Of even more interest, perhaps, was the U.S. recruitment of Nazis and war criminals for its clandestine secret military groups after the war. Such secret armies were organized across Europe in the aftermath of World War II, and were later implicated in a number of right-wing terrorist actions and coups. The headquarters for this was ultimately centered in the NATO high command, and its various activities, including false flag operations to implicate leftists as terrorists became known as Operation Gladio.

Again, from the UK Guardian article:
Alongside the Gehlen Organisation, US intelligence had set up "stay-behind networks" in West Germany, who were supposed to stay put in the event of a Soviet invasion and transmit intelligence from behind enemy lines. Those networks were also riddled with ex-Nazis who had horrendous records.

One of the networks, codenamed Kibitz-15, was run by a former German army officer, Lieutenant Colonel Walter Kopp, who was described by his own American handlers as an "unreconstructed Nazi".
A more detailed description of the U.S. organization of stay-behind networks is told in an essay by Timothy Naftali at the University of Virginia (PDF).
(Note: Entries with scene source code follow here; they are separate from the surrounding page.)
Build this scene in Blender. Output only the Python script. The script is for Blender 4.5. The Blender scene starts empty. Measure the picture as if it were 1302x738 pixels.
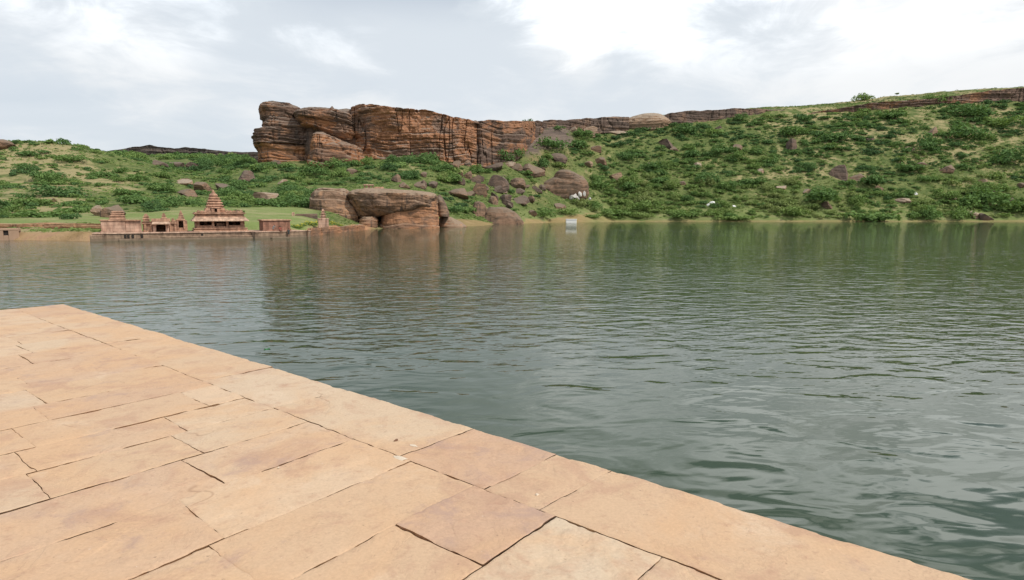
import bpy, bmesh, math, random
import numpy as np
from mathutils import Vector, Matrix

SC = bpy.context.scene
COL = SC.collection
R = math.radians
rnd = random.Random(7)

# ------------------------------------------------------------------ camera
F, CX, CY, HZ = 760.0, 651.0, 369.0, 273.5
EYE = 4.15                      # eye above the lake; the ghat floor is at 2.55
FLOOR = 2.55
TH = math.atan((CY - HZ) / F)
cam_d = bpy.data.cameras.new('camera')
cam = bpy.data.objects.new('camera', cam_d)
COL.objects.link(cam)
cam.location = (0, 0, EYE)
cam.rotation_euler = (R(90) - TH, 0, 0)
cam_d.sensor_width = 36.0
cam_d.lens = F / 1302.0 * 36.0
cam_d.clip_start = 0.1
cam_d.clip_end = 20000
SC.camera = cam

# ------------------------------------------------------------------ world
SUN_DIR = Vector((0.80, -0.42, 0)).normalized()
SUN_EL = R(52)
W = bpy.data.worlds.new('World')
SC.world = W
W.use_nodes = True


class NT:
    """small helper round a node tree"""
    def __init__(s, nt):
        s.nt = nt
        nt.nodes.clear()

    def n(s, typ, **kw):
        nd = s.nt.nodes.new(typ)
        for k, v in kw.items():
            setattr(nd, k, v)
        return nd

    def put(s, sock, v):
        if v is None:
            return
        if hasattr(v, 'is_linked') or isinstance(v, bpy.types.NodeSocket):
            s.nt.links.new(v, sock)
        else:
            if isinstance(v, (tuple, list)) and sock.type == 'RGBA' and len(v) == 3:
                v = (*v, 1)
            sock.default_value = v

    def math(s, op, a, b=None, c=None, clamp=False):
        nd = s.n('ShaderNodeMath', operation=op, use_clamp=clamp)
        s.put(nd.inputs[0], a)
        s.put(nd.inputs[1], b)
        s.put(nd.inputs[2], c)
        return nd.outputs[0]

    def vmath(s, op, a, b=None):
        nd = s.n('ShaderNodeVectorMath', operation=op)
        s.put(nd.inputs[0], a)
        s.put(nd.inputs[1], b)
        return nd.outputs['Value'] if op in ('DOT_PRODUCT', 'LENGTH') else nd.outputs[0]

    def mix(s, f, a, b, mode='MIX'):
        nd = s.n('ShaderNodeMix', data_type='RGBA', blend_type=mode)
        s.put(nd.inputs['Factor'], f)
        s.put(nd.inputs[6], a)
        s.put(nd.inputs[7], b)
        return nd.outputs[2]

    def step(s, v, lo, hi, a=0.0, b=1.0, smooth=True):
        nd = s.n('ShaderNodeMapRange', interpolation_type='SMOOTHSTEP' if smooth else 'LINEAR')
        s.put(nd.inputs[0], v)
        for k, x in zip((1, 2, 3, 4), (lo, hi, a, b)):
            s.put(nd.inputs[k], x)
        return nd.outputs[0]

    def noise(s, vec, scale, detail=4, rough=0.55, dist=0.0, dim='3D'):
        nd = s.n('ShaderNodeTexNoise', noise_dimensions=dim)
        s.put(nd.inputs['Vector'], vec)
        nd.inputs['Scale'].default_value = scale
        nd.inputs['Detail'].default_value = detail
        nd.inputs['Roughness'].default_value = rough
        nd.inputs['Distortion'].default_value = dist
        return nd.outputs[0]

    def scale(s, vec, sx, sy, sz):
        return s.vmath('MULTIPLY', vec, (sx, sy, sz))

    def xyz(s, vec):
        nd = s.n('ShaderNodeSeparateXYZ')
        s.put(nd.inputs[0], vec)
        return nd.outputs

    def comb(s, x, y, z):
        nd = s.n('ShaderNodeCombineXYZ')
        for i, v in enumerate((x, y, z)):
            s.put(nd.inputs[i], v)
        return nd.outputs[0]


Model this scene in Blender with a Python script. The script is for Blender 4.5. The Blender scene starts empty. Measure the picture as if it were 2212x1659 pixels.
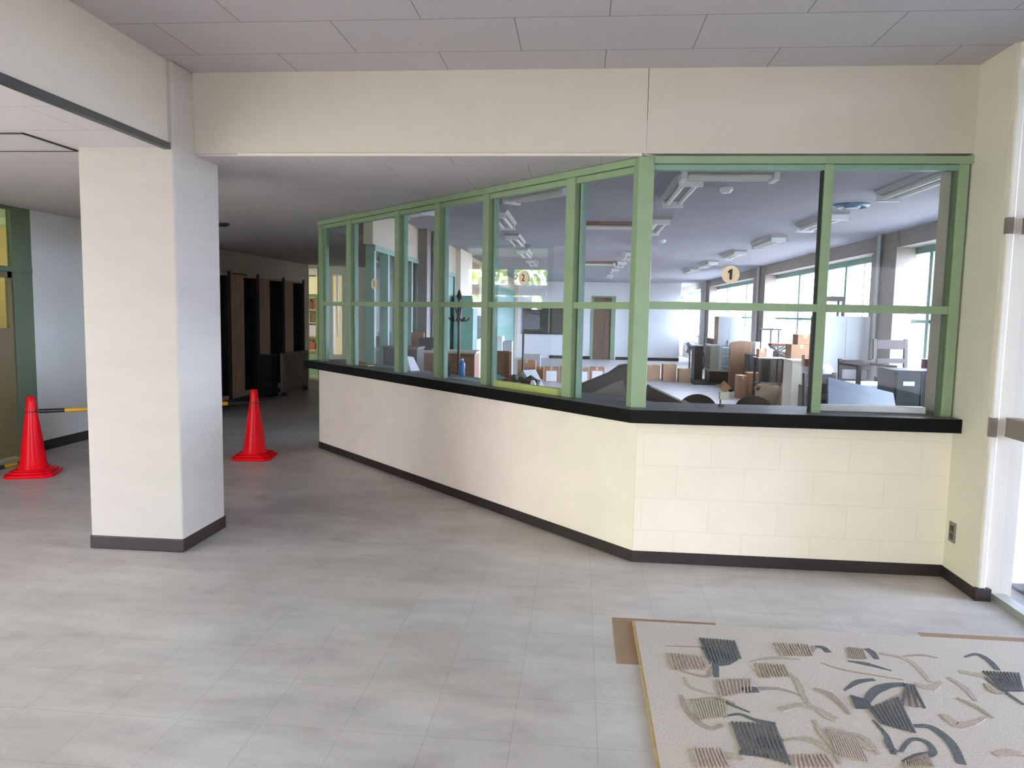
import bpy, bmesh, math, random
from mathutils import Vector, Matrix, Euler
random.seed(7)
S = bpy.context.scene
C = S.collection
PI = math.pi

# ------------------------------------------------------------------ camera
def lin(c):
    c = c / 255.0
    return c / 12.92 if c <= 0.04045 else ((c + 0.055) / 1.055) ** 2.4
def rgb(r, g, b): return (lin(r), lin(g), lin(b), 1.0)

yaw, pit, rol = math.radians(5.113), math.radians(5.475), math.radians(1.08)
fw = Vector((-math.sin(yaw) * math.cos(pit), math.cos(yaw) * math.cos(pit), -math.sin(pit)))
rt = Vector((math.cos(yaw), math.sin(yaw), 0)); up = rt.cross(fw)
r2 = rt * math.cos(rol) + up * math.sin(rol); u2 = -rt * math.sin(rol) + up * math.cos(rol)
cd = bpy.data.cameras.new('camera'); cam = bpy.data.objects.new('camera', cd); C.objects.link(cam)
cd.sensor_fit = 'HORIZONTAL'; cd.sensor_width = 36.0; cd.lens = 36.0 * 1610.0 / 2212.0
cd.clip_start = 0.05; cd.clip_end = 300
Mx = Matrix((r2, u2, -fw)).transposed().to_4x4(); Mx.translation = Vector((0, 0, 1.5)); cam.matrix_world = Mx
S.camera = cam

# ------------------------------------------------------------------ sky, exposure
w = bpy.data.worlds.new('sky'); S.world = w; w.use_nodes = True
wn = w.node_tree; bg = wn.nodes['Background']
bg.inputs[1].default_value = 5.0
_g = wn.nodes.new('ShaderNodeTexCoord'); _s = wn.nodes.new('ShaderNodeSeparateXYZ'); _r = wn.nodes.new('ShaderNodeValToRGB')   # sky, with brightness added towards the window side (+x) to light the office
wn.links.new(_g.outputs['Generated'], _s.inputs[0]); wn.links.new(_s.outputs[0], _r.inputs[0]); wn.links.new(_r.outputs[0], bg.inputs[0])
_r.color_ramp.elements[0].position = 0.15; _r.color_ramp.elements[0].color = (0.93, 0.95, 1.0, 1)
_r.color_ramp.elements[1].position = 0.75; _r.color_ramp.elements[1].color = (2.8, 3.25, 4.25, 1)
sl = bpy.data.lights.new('sun', 'SUN'); sl.energy = 18.0; sl.angle = 0.02; sl.color = (1.0, 0.965, 0.92)
sun = bpy.data.objects.new('sun', sl); C.objects.link(sun); sun.rotation_euler = Vector((0.50, -0.22, -0.84)).to_track_quat('-Z', 'Y').to_euler()
vs = S.view_settings; vs.view_transform = 'Standard'; vs.look = 'None'; vs.gamma = 1.0; vs.exposure = 1.22
vs.use_curve_mapping = False
cy = S.cycles; cy.use_denoising = True; cy.max_bounces = 14; cy.diffuse_bounces = 9; cy.glossy_bounces = 5
cy.transparent_max_bounces = 24; cy.transmission_bounces = 8; cy.sample_clamp_indirect = 8.0
cy.caustics_reflective = False; cy.caustics_refractive = False

def portal(loc, size, look):
    l = bpy.data.lights.new('daylight_opening', 'AREA'); l.shape = 'RECTANGLE'; l.size, l.size_y = size
    o = bpy.data.objects.new('daylight_opening', l); C.objects.link(o); o.location = loc
    o.rotation_euler = Vector(look).to_track_quat('-Z', 'Y').to_euler(); l.cycles.is_portal = True

# ------------------------------------------------------------------ mesh helpers
class MB:
    def __init__(s): s.bm = bmesh.new(); s.mi = 0
    def face(s, vs):
        try:
            f = s.bm.faces.new(vs); f.material_index = s.mi; return f
        except ValueError: return None
    def hexa(s, P):
        v = [s.bm.verts.new(p) for p in P]
        for q in ((3,2,1,0),(4,5,6,7),(0,1,5,4),(1,2,6,5),(2,3,7,6),(3,0,4,7)): s.face([v[i] for i in q])
        return s
    def box(s, x0, x1, y0, y1, z0, z1, M=None):
        P = [Vector(p) for p in ((x0,y0,z0),(x1,y0,z0),(x1,y1,z0),(x0,y1,z0),(x0,y0,z1),(x1,y0,z1),(x1,y1,z1),(x0,y1,z1))]
        if M is not None: P = [M @ p for p in P]
        return s.hexa(P)
    def prism(s, poly, z0, z1, M=None):
        a = [Vector((x, y, z0)) for x, y in poly]; b = [Vector((x, y, z1)) for x, y in poly]
        if M is not None: a = [M @ p for p in a]; b = [M @ p for p in b]
        a = [s.bm.verts.new(p) for p in a]; b = [s.bm.verts.new(p) for p in b]; n = len(a)
        s.face(a[::-1]); s.face(b)
        for i in range(n): s.face([a[i], a[(i+1)%n], b[(i+1)%n], b[i]])
        return s
    def tube(s, pts, r, n=8, cap=True):
        pts = [Vector(p) for p in pts]; rings = []
        rr = r if isinstance(r, (list, tuple)) else [r] * len(pts)
        for i, p in enumerate(pts):
            d = (pts[min(i+1, len(pts)-1)] - pts[max(i-1, 0)]).normalized()
            a = Vector((0, 0, 1)) if abs(d.z) < 0.9 else Vector((1, 0, 0))
            u = d.cross(a).normalized(); v = d.cross(u)
            rings.append([s.bm.verts.new(p + (u*math.cos(2*PI*k/n) + v*math.sin(2*PI*k/n)) * rr[i]) for k in range(n)])
        for A, B in zip(rings, rings[1:]):
            for k in range(n): s.face([A[k], A[(k+1)%n], B[(k+1)%n], B[k]])
        if cap: s.face(rings[0][::-1]); s.face(rings[-1])
        return s
    def lathe(s, prof, c=(0,0,0), n=24, M=None):
        rings = []
        for r, z in prof:
            ring = []
            for k in range(n):
                p = Vector((c[0] + r*math.cos(2*PI*k/n), c[1] + r*math.sin(2*PI*k/n), c[2] + z))
                if M is not None: p = M @ p
                ring.append(s.bm.verts.new(p))
            rings.append(ring)
        for A, B in zip(rings, rings[1:]):
            for k in range(n): s.face([A[k], A[(k+1)%n], B[(k+1)%n], B[k]])
        s.face(rings[0][::-1]); s.face(rings[-1]); return s

def obj(name, mb, mats, parent=None, bevel=0, smooth=False, kind=None):
    bmesh.ops.recalc_face_normals(mb.bm, faces=mb.bm.faces[:])
    me = bpy.data.meshes.new(name); mb.bm.to_mesh(me); mb.bm.free()
    for m in (mats if isinstance(mats, (list, tuple)) else [mats]): me.materials.append(m)
    o = bpy.data.objects.new(name, me); C.objects.link(o)
    if parent is not None: o.parent = parent
    if bevel:
        b = o.modifiers.new('bevel', 'BEVEL'); b.width = bevel; b.segments = 2; b.limit_method = 'ANGLE'
    if smooth:
        for p in me.polygons: p.use_smooth = True
        try:
            me.set_sharp_from_angle(angle=math.radians(38))
        except Exception: pass
    if kind: o['kind'] = kind
    return o
def struct(name, mb, mats, parent=None, bevel=0):
    return obj(name, mb, mats, parent, bevel, kind=None if parent else 'structure')
def tag(o, label, cat, group=None):
    o['label'] = label; o['category'] = cat
    if group: o['group'] = group
    return o
def thing(name, label, cat, loc=(0,0,0), rz=0.0, group=None):
    o = bpy.data.objects.new(name, None); C.objects.link(o); o.location = loc; o.rotation_euler = (0, 0, rz)
    o.empty_display_size = 0.1
    return tag(o, label, cat, group)
def dup(root, loc, rz, label, group=None):
    r = root.copy(); C.objects.link(r); r.location = loc; r.rotation_euler = (root.rotation_euler.x, root.rotation_euler.y, rz); r['label'] = label
    if group: r['group'] = group
    for ch in list(root.children):
        c = ch.copy(); C.objects.link(c); c.parent = r
        for g in list(ch.children):
            d = g.copy(); C.objects.link(d); d.parent = c
    return r
def TR(loc=(0,0,0), rx=0, ry=0, rz=0):
    return Matrix.Translation(Vector(loc)) @ Euler((rx, ry, rz)).to_matrix().to_4x4()

# ------------------------------------------------------------------ materials
def mat(name, col, rough=0.6, var=0.06, scale=6.0, metal=0.0, bump=0.0, col2=None, stretch=(1,1,1), spec=0.5, detail=4.0):
    m = bpy.data.materials.new(name); m.use_nodes = True; nt = m.node_tree; p = nt.nodes['Principled BSDF']
    p.inputs['Roughness'].default_value = rough; p.inputs['Metallic'].default_value = metal
    p.inputs['Specular IOR Level'].default_value = spec
    c = rgb(*col)
    if var > 0 or col2:
        tc = nt.nodes.new('ShaderNodeNewGeometry'); mp = nt.nodes.new('ShaderNodeMapping'); mp.inputs['Scale'].default_value = stretch
        nz = nt.nodes.new('ShaderNodeTexNoise'); nz.inputs['Scale'].default_value = scale; nz.inputs['Detail'].default_value = detail
        rp = nt.nodes.new('ShaderNodeValToRGB'); e = rp.color_ramp.elements
        e[0].position = 0.3; e[1].position = 0.7
        if col2: e[0].color = rgb(*col2); e[1].color = c
        else:
            e[0].color = tuple(x * (1 - var) for x in c[:3]) + (1,); e[1].color = tuple(min(1, x * (1 + var)) for x in c[:3]) + (1,)
        nt.links.new(tc.outputs['Position'], mp.inputs[0]); nt.links.new(mp.outputs[0], nz.inputs[0]); nt.links.new(nz.outputs[0], rp.inputs[0])
        nt.links.new(rp.outputs[0], p.inputs['Base Color'])
        if bump:
            b = nt.nodes.new('ShaderNodeBump'); b.inputs['Strength'].default_value = bump; b.inputs['Distance'].default_value = 0.004
            nt.links.new(nz.outputs[0], b.inputs['Height']); nt.links.new(b.outputs[0], p.inputs['Normal'])
    else: p.inputs['Base Color'].default_value = c
    return m

def brick_mat(name, c1, c2, cm, bw, rh, off, mortar, phase, rough, speck=(120, 0.06), streak=None, plane='xy', spec=0.5):
    """tiles or boards laid in a grid, with their own speckle and scuffs"""
    m = bpy.data.materials.new(name); m.use_nodes = True; nt = m.node_tree; p = nt.nodes['Principled BSDF']
    L = nt.links.new; N = nt.nodes.new
    g = N('ShaderNodeNewGeometry'); sub = N('ShaderNodeVectorMath'); sub.operation = 'SUBTRACT'; sub.inputs[1].default_value = phase
    L(g.outputs['Position'], sub.inputs[0]); vec = sub.outputs[0]
    if plane != 'xy':
        sx = N('ShaderNodeSeparateXYZ'); cx = N('ShaderNodeCombineXYZ'); L(vec, sx.inputs[0])
        L(sx.outputs[0], cx.inputs[0]); L(sx.outputs[2], cx.inputs[1]); vec = cx.outputs[0]
    b = N('ShaderNodeTexBrick'); b.offset = off; b.offset_frequency = 2; b.squash = 1
    b.inputs['Scale'].default_value = 1; b.inputs['Brick Width'].default_value = bw; b.inputs['Row Height'].default_value = rh
    b.inputs['Mortar Size'].default_value = mortar; b.inputs['Mortar Smooth'].default_value = 0.1; b.inputs['Bias'].default_value = 0
    b.inputs['Color1'].default_value = rgb(*c1); b.inputs['Color2'].default_value = rgb(*c2); b.inputs['Mortar'].default_value = rgb(*cm)
    L(vec, b.inputs['Vector']); col = b.outputs['Color']
    def mul(col, scale, amt, stretch=(1,1,1), lo=0.35, hi=0.65, tint=None):
        mp = N('ShaderNodeMapping'); mp.inputs['Scale'].default_value = stretch; L(g.outputs['Position'], mp.inputs[0])
        nz = N('ShaderNodeTexNoise'); nz.inputs['Scale'].default_value = scale; nz.inputs['Detail'].default_value = 5; L(mp.outputs[0], nz.inputs[0])
        rp = N('ShaderNodeValToRGB'); e = rp.color_ramp.elements; e[0].position = lo; e[1].position = hi
        t = tint or (1 - amt,) * 3; e[0].color = (*t, 1); e[1].color = (1, 1, 1, 1); L(nz.outputs[0], rp.inputs[0])
        mx = N('ShaderNodeMix'); mx.data_type = 'RGBA'; mx.blend_type = 'MULTIPLY'; mx.inputs[0].default_value = 1
        L(col, mx.inputs[6]); L(rp.outputs[0], mx.inputs[7]); return mx.outputs[2]
    col = mul(col, speck[0], speck[1])
    for s in (streak or []): col = mul(col, *s)
    L(col, p.inputs['Base Color']); p.inputs['Roughness'].default_value = rough; p.inputs['Specular IOR Level'].default_value = spec
    return m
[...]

The New York Times is to be commended for the release of this important new document, whose 600-plus pages will take awhile to be fully digested. The Times also was one of four news outlets to release, against considerable government pressure, the Wikileaks war logs from Iraq and Afghanistan. But the Times editorial stance for accountability for torture has not been met with action by the U.S. President, Justice Department, or Congress. The Democrats had two years of full control of both houses of Congress and never brought any substantive hearings or investigations on the issue of torture or the machinations behind the invasion of Iraq. While there is no doubt that much was withheld from Congress by the Pentagon and White House, the Democrats demonstrated no appetite to press for accountability, and this will be their ignoble legacy.

We must not wait fifty, sixty, or seventy years for the truth about recent and ongoing war crimes to come fully out, and for accountability for these crimes. It appears that will only happen if the citizens of the United States take history into their own hands and form new political entities or parties capable of handling the truth and meting out justice. Such new political forces will be unlikely to stop there, and turn towards implementing the kinds of change we desperately need in this society.